**WORKING DATA:**
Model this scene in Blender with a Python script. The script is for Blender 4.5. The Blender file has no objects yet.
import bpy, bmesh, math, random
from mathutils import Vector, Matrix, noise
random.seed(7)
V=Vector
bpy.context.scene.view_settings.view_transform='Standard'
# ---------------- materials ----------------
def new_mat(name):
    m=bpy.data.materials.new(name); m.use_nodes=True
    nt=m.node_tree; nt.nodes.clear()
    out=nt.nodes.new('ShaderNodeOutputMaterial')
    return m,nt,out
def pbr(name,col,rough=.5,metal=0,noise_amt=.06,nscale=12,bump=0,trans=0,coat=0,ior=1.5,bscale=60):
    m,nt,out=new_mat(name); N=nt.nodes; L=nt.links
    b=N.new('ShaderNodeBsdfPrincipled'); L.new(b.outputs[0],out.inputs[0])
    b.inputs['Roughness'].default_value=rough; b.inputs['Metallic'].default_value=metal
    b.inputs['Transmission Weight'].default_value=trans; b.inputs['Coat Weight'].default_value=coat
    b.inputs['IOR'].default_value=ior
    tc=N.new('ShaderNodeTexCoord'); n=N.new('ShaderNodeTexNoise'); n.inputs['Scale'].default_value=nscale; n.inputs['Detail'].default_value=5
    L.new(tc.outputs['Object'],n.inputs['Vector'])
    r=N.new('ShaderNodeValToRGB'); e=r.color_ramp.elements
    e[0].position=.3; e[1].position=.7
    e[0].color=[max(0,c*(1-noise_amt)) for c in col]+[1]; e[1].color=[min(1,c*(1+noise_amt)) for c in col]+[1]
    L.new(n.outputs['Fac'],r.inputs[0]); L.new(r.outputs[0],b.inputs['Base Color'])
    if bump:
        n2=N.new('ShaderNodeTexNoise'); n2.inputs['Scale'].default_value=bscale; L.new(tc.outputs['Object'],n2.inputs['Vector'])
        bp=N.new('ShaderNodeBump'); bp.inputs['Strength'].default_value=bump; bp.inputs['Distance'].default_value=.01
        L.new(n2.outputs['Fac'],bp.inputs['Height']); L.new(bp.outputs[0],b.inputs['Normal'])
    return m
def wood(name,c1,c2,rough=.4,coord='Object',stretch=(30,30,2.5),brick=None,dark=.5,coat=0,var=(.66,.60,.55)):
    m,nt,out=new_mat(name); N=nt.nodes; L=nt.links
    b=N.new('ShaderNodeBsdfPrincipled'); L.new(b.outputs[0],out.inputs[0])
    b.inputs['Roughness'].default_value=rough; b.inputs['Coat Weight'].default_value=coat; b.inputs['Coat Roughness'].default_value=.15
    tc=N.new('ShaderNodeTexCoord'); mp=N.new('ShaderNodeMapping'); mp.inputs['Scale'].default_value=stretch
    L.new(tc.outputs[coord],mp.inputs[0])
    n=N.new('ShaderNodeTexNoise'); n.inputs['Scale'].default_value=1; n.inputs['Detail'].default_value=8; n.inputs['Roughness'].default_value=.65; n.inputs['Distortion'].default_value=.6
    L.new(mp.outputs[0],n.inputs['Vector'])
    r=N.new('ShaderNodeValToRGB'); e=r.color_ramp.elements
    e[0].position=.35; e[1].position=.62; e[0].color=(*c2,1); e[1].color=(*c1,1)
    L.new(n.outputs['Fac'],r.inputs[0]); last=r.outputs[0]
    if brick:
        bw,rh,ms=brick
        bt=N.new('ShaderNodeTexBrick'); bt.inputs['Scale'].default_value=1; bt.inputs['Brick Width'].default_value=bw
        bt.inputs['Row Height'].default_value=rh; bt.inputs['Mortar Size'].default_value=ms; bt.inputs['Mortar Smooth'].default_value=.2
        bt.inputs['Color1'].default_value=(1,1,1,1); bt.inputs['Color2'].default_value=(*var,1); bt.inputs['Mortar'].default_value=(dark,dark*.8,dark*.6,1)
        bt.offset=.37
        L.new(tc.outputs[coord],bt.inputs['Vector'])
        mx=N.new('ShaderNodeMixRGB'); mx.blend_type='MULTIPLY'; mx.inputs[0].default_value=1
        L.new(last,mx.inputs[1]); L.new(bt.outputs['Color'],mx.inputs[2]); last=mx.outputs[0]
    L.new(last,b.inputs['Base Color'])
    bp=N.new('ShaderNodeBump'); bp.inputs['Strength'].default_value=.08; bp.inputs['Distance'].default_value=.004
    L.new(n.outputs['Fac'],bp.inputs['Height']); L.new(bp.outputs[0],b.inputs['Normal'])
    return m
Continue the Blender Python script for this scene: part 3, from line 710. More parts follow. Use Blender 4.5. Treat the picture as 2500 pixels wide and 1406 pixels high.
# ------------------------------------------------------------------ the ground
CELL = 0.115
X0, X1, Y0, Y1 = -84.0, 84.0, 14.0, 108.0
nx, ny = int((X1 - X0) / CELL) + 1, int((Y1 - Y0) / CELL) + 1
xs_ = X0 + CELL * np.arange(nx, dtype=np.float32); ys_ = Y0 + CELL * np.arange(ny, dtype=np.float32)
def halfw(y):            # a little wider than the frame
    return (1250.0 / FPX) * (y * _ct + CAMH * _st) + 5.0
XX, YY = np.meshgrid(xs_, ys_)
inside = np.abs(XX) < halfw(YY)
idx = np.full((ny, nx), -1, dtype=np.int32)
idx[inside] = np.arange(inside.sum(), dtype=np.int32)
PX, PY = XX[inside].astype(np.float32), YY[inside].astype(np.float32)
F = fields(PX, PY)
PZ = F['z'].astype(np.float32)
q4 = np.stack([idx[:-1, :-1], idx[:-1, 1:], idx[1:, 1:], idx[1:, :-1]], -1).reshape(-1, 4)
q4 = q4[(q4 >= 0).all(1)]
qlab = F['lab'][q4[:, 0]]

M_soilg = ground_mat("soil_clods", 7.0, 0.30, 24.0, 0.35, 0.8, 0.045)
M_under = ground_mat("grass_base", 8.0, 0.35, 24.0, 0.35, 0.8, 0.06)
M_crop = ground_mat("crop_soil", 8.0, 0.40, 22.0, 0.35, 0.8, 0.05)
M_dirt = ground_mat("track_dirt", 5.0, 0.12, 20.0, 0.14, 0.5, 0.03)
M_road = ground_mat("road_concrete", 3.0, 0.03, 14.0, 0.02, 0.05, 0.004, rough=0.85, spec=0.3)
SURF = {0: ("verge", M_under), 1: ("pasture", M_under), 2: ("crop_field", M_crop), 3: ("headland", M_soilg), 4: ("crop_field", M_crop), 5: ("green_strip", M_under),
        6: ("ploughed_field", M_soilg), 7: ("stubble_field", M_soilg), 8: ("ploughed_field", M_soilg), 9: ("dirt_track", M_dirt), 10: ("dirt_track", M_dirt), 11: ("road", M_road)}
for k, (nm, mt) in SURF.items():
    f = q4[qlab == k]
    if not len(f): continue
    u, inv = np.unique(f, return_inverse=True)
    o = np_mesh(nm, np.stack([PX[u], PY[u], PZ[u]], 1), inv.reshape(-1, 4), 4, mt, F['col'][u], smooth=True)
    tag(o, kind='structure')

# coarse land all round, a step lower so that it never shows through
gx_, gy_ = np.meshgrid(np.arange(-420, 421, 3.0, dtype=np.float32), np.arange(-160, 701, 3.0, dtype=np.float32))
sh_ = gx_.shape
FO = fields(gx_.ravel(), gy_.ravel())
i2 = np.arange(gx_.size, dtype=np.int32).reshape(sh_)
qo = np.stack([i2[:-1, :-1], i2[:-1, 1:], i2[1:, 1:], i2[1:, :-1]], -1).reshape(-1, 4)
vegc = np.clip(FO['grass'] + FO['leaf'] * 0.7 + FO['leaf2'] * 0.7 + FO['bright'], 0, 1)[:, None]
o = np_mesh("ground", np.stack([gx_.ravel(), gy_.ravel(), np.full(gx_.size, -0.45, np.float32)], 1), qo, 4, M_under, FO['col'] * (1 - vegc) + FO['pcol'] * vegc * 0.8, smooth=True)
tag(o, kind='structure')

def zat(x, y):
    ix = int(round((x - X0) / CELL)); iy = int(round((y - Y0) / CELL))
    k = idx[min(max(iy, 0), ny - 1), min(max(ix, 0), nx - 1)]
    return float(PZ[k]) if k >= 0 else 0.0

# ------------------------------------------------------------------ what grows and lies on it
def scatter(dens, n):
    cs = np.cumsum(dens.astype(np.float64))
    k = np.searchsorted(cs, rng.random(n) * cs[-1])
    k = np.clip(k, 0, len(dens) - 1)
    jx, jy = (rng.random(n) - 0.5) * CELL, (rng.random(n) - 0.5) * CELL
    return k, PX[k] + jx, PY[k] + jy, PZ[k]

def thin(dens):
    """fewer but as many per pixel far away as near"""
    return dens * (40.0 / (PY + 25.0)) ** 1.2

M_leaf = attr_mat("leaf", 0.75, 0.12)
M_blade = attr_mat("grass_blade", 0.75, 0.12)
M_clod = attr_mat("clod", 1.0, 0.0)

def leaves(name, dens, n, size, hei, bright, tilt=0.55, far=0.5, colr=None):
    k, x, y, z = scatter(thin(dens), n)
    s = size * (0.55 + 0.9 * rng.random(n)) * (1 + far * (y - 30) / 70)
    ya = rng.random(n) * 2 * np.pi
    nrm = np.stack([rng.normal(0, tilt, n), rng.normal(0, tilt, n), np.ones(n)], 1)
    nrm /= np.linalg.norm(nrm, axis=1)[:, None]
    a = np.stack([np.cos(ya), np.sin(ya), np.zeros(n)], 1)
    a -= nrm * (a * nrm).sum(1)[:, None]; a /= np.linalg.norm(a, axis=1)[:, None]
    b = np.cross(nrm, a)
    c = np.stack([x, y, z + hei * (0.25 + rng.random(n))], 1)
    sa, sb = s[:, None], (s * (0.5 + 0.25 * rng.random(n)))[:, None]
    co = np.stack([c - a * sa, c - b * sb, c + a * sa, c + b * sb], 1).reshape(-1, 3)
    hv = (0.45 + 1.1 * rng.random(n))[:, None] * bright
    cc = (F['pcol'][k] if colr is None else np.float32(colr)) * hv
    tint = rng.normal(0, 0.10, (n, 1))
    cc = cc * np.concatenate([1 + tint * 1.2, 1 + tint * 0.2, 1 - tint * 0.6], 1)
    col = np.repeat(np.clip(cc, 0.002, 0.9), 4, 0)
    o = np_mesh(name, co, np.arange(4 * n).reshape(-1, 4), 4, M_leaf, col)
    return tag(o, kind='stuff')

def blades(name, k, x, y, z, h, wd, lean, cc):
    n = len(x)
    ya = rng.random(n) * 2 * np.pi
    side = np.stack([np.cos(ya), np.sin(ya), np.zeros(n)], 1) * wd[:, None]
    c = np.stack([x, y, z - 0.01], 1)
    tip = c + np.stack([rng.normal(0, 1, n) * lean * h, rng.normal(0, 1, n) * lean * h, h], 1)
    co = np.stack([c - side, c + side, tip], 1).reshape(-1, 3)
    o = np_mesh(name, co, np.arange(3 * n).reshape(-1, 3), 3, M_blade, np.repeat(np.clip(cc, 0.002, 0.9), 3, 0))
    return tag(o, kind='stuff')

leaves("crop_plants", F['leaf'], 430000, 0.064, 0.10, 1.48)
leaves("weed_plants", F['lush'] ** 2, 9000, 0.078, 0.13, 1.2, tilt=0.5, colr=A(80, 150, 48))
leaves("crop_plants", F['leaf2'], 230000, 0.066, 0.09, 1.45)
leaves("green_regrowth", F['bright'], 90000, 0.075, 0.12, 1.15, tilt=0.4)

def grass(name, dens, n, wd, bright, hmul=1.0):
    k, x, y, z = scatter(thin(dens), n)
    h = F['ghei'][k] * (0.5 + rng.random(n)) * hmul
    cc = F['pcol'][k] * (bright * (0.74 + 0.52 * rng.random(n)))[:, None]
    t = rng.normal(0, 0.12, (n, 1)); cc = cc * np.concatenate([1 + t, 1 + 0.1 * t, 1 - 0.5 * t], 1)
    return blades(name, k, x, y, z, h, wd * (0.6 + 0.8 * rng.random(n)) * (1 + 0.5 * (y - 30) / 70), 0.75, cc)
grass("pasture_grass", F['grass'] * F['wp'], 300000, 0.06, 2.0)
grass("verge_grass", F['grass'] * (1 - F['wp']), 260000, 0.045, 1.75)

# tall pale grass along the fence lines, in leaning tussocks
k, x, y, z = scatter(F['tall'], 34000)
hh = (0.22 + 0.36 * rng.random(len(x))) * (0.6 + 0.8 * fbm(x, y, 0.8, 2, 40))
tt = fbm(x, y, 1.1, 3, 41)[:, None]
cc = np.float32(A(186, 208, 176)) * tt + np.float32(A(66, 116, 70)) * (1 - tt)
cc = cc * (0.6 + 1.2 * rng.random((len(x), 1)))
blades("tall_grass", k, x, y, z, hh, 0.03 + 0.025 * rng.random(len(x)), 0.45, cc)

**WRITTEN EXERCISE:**
Find the word "Blender" in the entries above and gather every line that holds it.

**WRITTEN SOLUTION:**
Model this scene in Blender with a Python script. The script is for Blender 4.5. The Blender file has no objects yet.
Continue the Blender Python script for this scene: part 3, from line 710. More parts follow. Use Blender 4.5. Treat the picture as 2500 pixels wide and 1406 pixels high.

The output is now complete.